Aujourd’hui encore, personne n’aime cette ville, étrangers ni Allemands. Le prétendu enthousiasme des Berlinois lui-même sonne faux : on s’aperçoit vite qu’ils veulent s’entraîner à aimer l’endroit où ils vivent, tandis qu’en réalité ils lui préfèrent, je ne dis pas même Paris ou Vienne, mais toute ville allemande ayant un caractère plus national, des mœurs plus stables et une cuisine plus soignée. Interrogé sur les motifs de son goût pour Berlin, le Berlinois s’empresse de citer le métropolitain, les pompes à incendie, la lumière électrique ; mais l’instant d’après il avoue qu’il serait heureux de vivre quelque autre part, ses affaires réglées. Il aime Berlin comme d’office, par tenue et par esprit d’imitation.

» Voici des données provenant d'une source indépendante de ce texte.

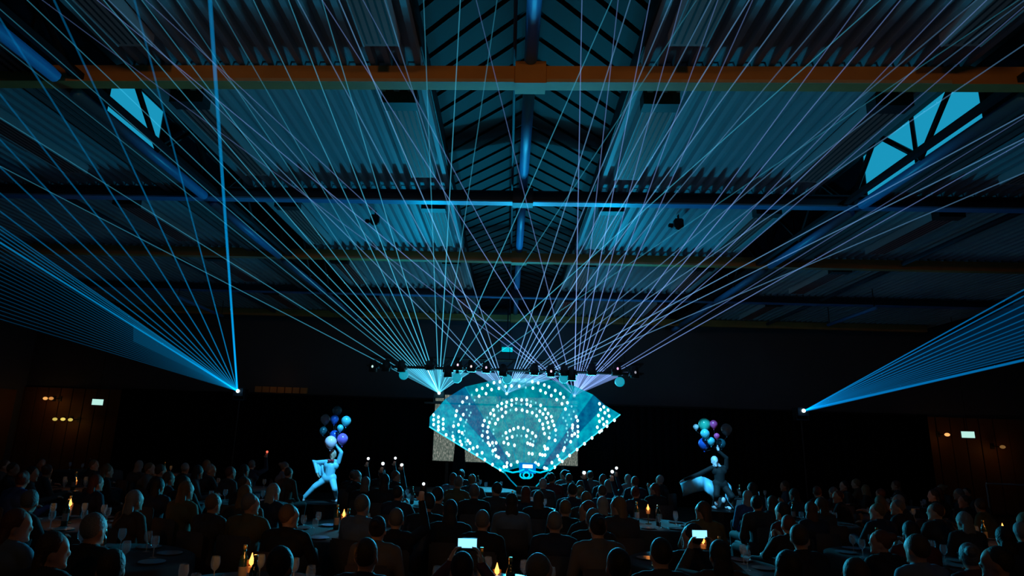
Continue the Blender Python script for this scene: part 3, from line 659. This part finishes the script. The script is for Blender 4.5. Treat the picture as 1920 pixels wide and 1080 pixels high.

C’est de la même façon qu’il aime, depuis quelques années, la campagne qui entoure Berlin. Il n’a point de cesse qu’il n’y possède une villa ; mais la villa risque fort de rester souvent inhabitée, car les sites romantiques de la Suisse et du Tyrol offrent malgré tout plus d’attraits à des âmes sentimentales que ces vastes plaines marécageuses où luit un maigre soleil.

La récente passion des Berlinois pour les souvenirs historiques de la Marche de Brandebourg est un autre phénomène analogue et n’a pas, à ce qu’il me semble, un fondement plus solide. Elle sévit pourtant avec une intensité extraordinaire, au point que bientôt tout à Berlin sera märkisch, dans le style de la Marche, maisons, meubles et objets de ménage. Il suffit d’une allusion à la Marche pour assurer le succès d’un roman ou d’un mélodrame.

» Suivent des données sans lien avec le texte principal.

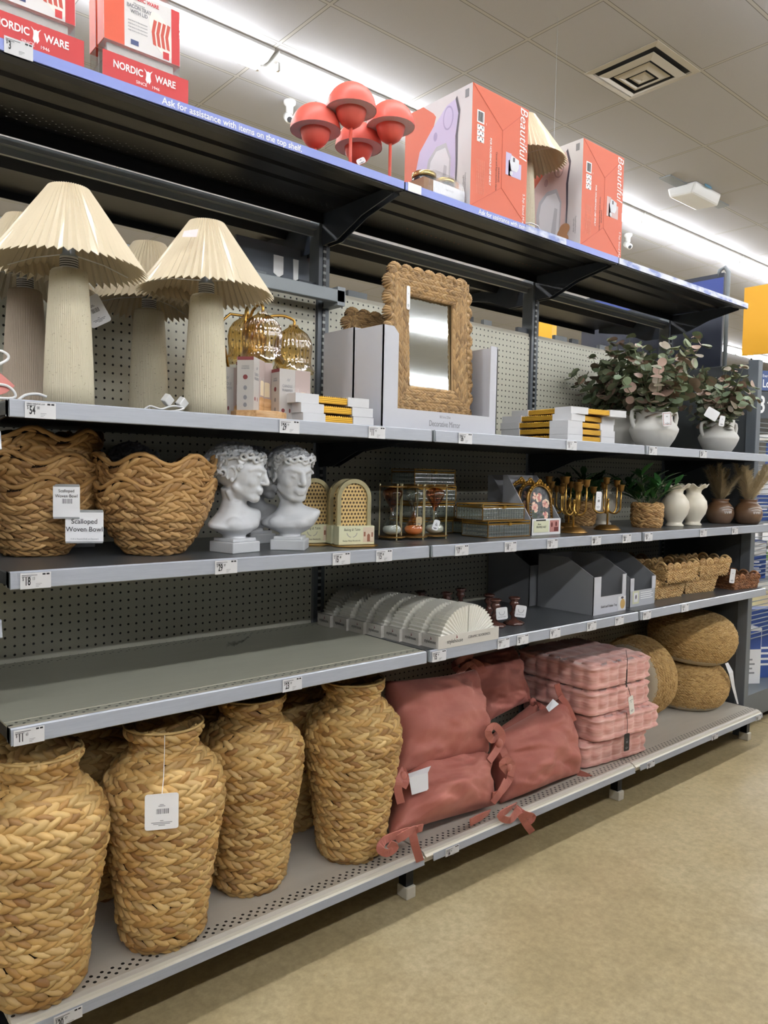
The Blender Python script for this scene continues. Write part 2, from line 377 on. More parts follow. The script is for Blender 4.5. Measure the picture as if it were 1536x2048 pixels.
for i in range(3):
    x0, x1 = .028, L-.028
    g = thing('back_panel', ['beige perforated back panels behind the cream lamps and white busts', 'beige perforated back panels behind the boxed mirrors and glass boxes', 'beige perforated back panels behind the eucalyptus pots and poufs'][i], 'back panel', (i*L, 0, 0), 0, 'perforated back panels')
    for z0, z1 in ((.19, .803), (.803, 1.423), (1.423, 2.03)):
        MB().box(0, x1-x0, 0, .012, 0, z1-z0).build('perforated_panel', peg_m, g, loc=(x0, YB, z0))
    MB().box(x0, x1, YB+.005, YB+.03, 2.03, 2.045).build('panel_cap', deck_lip, g)
    r_ = random.Random(i)
    for j in range(6):
        xx = x0+.12+j*.19+r_.uniform(-.03, .03); MB().box(xx, xx+.05+.05*r_.random(), YB+.008, YB+.026, 2.045, 2.068).build('panel_clip', [steel_mid, steel_navy][j % 2], g)
    MB().box(x0, x1, YB+.02, YB+.03, .02, .19).build('shade_plate', steel_black, g)  # dark sheet standing in for the shade under the lowest shelf
    m_ = MB(); m_.prism([(YB-.004, 2.274), (YB+.03, 2.274), (YB+.03, 2.236), (YB+.018, 2.236), (YB+.018, 2.256), (YB-.004, 2.256)], 'x', i*L+x0, i*L+x1)
    tag(m_.build('top_beam', steel_mid), f'grey beam between uprights under the top shelf, {ORD[i]} bay from the left', 'beam', 'top beams')
g = thing('end_partition', 'dark grey end panel standing right of the eucalyptus pots and poufs', 'end panel', (3*L, 0, 0))
MB().box(.030, .045, .156, .62, .02, 2.0).build('panel', slate, g)
MB().box(.025, .075, .10, .155, .0, 2.02).build('end_post', steel_grey, g, bev=.003)
# added unseen shelving behind the viewer, blocks low light to darken the lower shelves
t = thing('light_block_shelving', 'added unseen grey shelving behind the viewer, keeps low light off the shelves', 'shelving', (0, -3.1, 0))
MB().box(-5, 9, -.62, -.60, .0, 2.25).build('back_panel', steel_grey, t); MB().box(-5, 9, -.60, .0, 0, .17).build('base_deck', steel_mid, t)
for z, d in ((.75, .02), (1.15, .02), (1.55, .02), (2.2, .10)): MB().box(-5, 9, -.60, -d, z-.03, z).build('shelf_board', steel_navy, t)
# the bare bar across the first bay
t = thing('display_bar', 'grey steel crossbar on the uprights behind the cream lamps', 'bar', (0, 0, 0))
MB().box(.02, L+.03, .50, .53, 1.985, 2.03).build('bar', steel_mid, t, bev=.003)
for xx in (.0, L): MB().box(xx-.004, xx+.03, .50, .60, 1.975, 2.04).build('bracket', steel_mid, t)

def price_tag(parent, x, price, z=-.003, w=.062, h=.034, y=-.0055, tilt=0., small=True, line=None, cents='97'):
    p = MB(); p.box(0, w, -.0008, 0, -h, 0); p.mi = 1
    for q in range(2): p.box(w*.72+q*.008, w*.72+q*.008+.006, -.0012, -.0008, -.0055, -.002)
    for q, ln in enumerate((.5, .3)): p.box(.003, .003+w*ln, -.0011, -.0008, -.0055-q*.003, -.0045-q*.003) if line is None or q else None
    p.mi = 2
    for q in range(3): p.box(w*.5, w*.5+.012-.003*q, -.0011, -.0008, -.024-q*.003, -.0232-q*.003)
    o = p.build('price_tag', [white, ink, inkgrey], parent, loc=(x, y, z), rot=(0, tilt, 0))
    text('$', .010, ink, o, (.004, -.0013, -.0125), align='LEFT', sx=.6)
    text(price, .024, ink, o, (.0085, -.0013, -.0185), align='LEFT', sx=.5, bold=.0006)
    text(cents, .009, ink, o, (.0095+.0075*len(price)*.95, -.0013, -.0125), align='LEFT', sx=.6)
    if line: text(line, .0042, ink, o, (.003, -.0013, -.0045), align='LEFT', sx=.8)
    return o
def shelf(bay, z, pan, kind, label, rail=rail_m, tags=(), y0=.02, br=True, rail_h=.036):
    t = thing('shelf', label, 'shelf', (bay*L, 0, z), 0, 'gondola shelves')
    x0, x1 = .004, L-.004
    if kind == 'deck':
        m_ = MB(); m_.prism([(.585, 0), (.014, 0), (.004, -.004), (-.002, -.012), (-.002, -.035), (.01, -.035), (.01, -.012), (.585, -.012)], 'x', x0, x1); m_.build('pan', pan, t)
        m_ = MB(); m_.prism([(.0, -.003), (-.003, -.010), (-.012, -.014), (-.012, -.018), (.0, -.018)], 'x', x0, x1); m_.build('front_lip', deck_lip, t)
        m_ = MB(); m_.prism([(-.0125, -.012), (-.016, -.034), (-.013, -.036), (-.004, -.014)], 'x', x0+(.03 if bay else .0), x1-.004)
        m_.build('price_rail', rail, t); ty, tz, tt = -.0165, -.010, 0
    elif kind == 'top':
        m_ = MB(); m_.box(x0, x1, y0+.004, .58, -.002, 0); m_.build('pan', pan, t, loc=(0, 0, 0))
        MB().box(x0, x1, .578, .582, -.040 if bay == 0 else -.034, 0).build('rear_lip', steel_black, t)
        m_ = MB(); m_.box(x0, x1, y0, y0+.004, -.030, 0); m_.prism([(y0+.004, -.028), (y0+.05, -.022), (y0+.05, -.018), (y0+.004, -.024)], 'x', x0, x1)
        for yy in (.05, .14, .23): m_.prism([(y0+yy, -.002), (y0+yy+.012, -.009), (y0+yy+.020, -.009), (y0+yy+.032, -.002)], 'x', x0+.02, x1-.02)
        m_.build('channel', steel_black, t)
        m_ = MB(); m_.box(x0, x1, y0-.005, y0-.0005, -.026, -.001); m_.build('price_rail', rail, t)
    else:
        m_ = MB(); m_.box(x0, x1, y0, .585, -.004, 0); m_.build('pan', pan, t)
        if pan is pan_sage: MB().box(x0, x1, .053, .055, 0, .0008).build('ridge', deck_lip, t); MB().box(x0, x1, .009, .0205, -.002, .0006).build('front_lip', deck_lip, t)
        m_ = MB(); m_.box(x0, x1, y0-.012, y0+.004, -.034, -.001); m_.box(x0, x1, y0+.004, .58, -.03, -.004); m_.build('channel', steel_black, t)
        m_ = MB(); m_.prism([(.008, .001), (.003, .002), (-.001, -.001), (-.004, -rail_h+.002), (-.002, -rail_h), (.003, -rail_h+.001), (.006, -.002)], 'x', x0+(.006 if bay else .0), x1-.004); m_.build('price_rail', rail, t)
        m_ = MB(); m_.box(x0+.0, x0+.006, -.0, y0+.01, -.034, .0); m_.build('rail_end', steel_mid, t); MB().box(x1-.004, x1, -.0, y0+.01, -.034, .0).build('rail_end', steel_mid, t)
    if br:
        for xx in (.012, L-.016):
            m_ = MB(); m_.prism([(.585, -.005), (y0+.04, -.005), (y0+.04, -.03), (.36, -.062), (.50, -.115), (.585, -.115)], 'x', xx, xx+.004); m_.build('bracket', steel_navy, t)
    for a in tags:
        price_tag(t, a[0], a[1], z=-.002 if kind == 'std' else (-.012 if kind == 'deck' else -.001), y=(-.0055 if kind == 'std' else -.0168 if kind == 'deck' else y0-.0055), h=.034 if kind != 'deck' else .026, cents=a[2] if len(a) > 2 else '97', line=a[3] if len(a) > 3 else None)
    return t
def tx(px, py, bay, y=0.): return float(atY(px, py, y)[0])-bay*L
shelf(0, ZD, pan_deck, 'deck', 'lowest grey shelf carrying the woven vases', tags=[(.085, '20')])
shelf(1, ZD, pan_deck, 'deck', 'lowest grey shelf carrying the velvet and tufted cushions', tags=[(tx(884, 1690, 1), '14')])
shelf(2, ZD, pan_deck, 'deck', 'lowest grey shelf under the jute poufs', tags=[(tx(1287, 1520, 2), '29'), (tx(1417, 1466, 2), '24'), (tx(1505, 1430, 2), '19')])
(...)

Encore de la Marche de Brandebourg, de ce sombre pays de lacs et de forêts, il s’exhale quelque poésie noble et triste qui pourrait en vérité séduire une race plus accoutumée au charme des nuances. Mais à l’égard de Berlin, je ne crois pas que quelqu’un puisse jamais éprouver le sentiment de respectueuse affection que suggère une patrie. Berlin n’a jamais été, ne sera jamais la patrie de personne : car Berlin n’est pas une ville, c’est une façon de foire permanente où l’on vient seulement pour gagner ou pour dépenser de l’argent.

Parmi toutes les impressions qu’on ressent ici, celle-là est la plus forte et la plus tenace. Personne ne peut s’en défendre. Des livres écrits expressément à la gloire de Berlin reconnaissent son caractère à jamais provisoire. « Dans chacune des phases successives de son développement, dit M. Rodenberg[1], Berlin produit

  1. Rodenberg, Bilder aus dem Berliner Leben, 3 vol., 1890.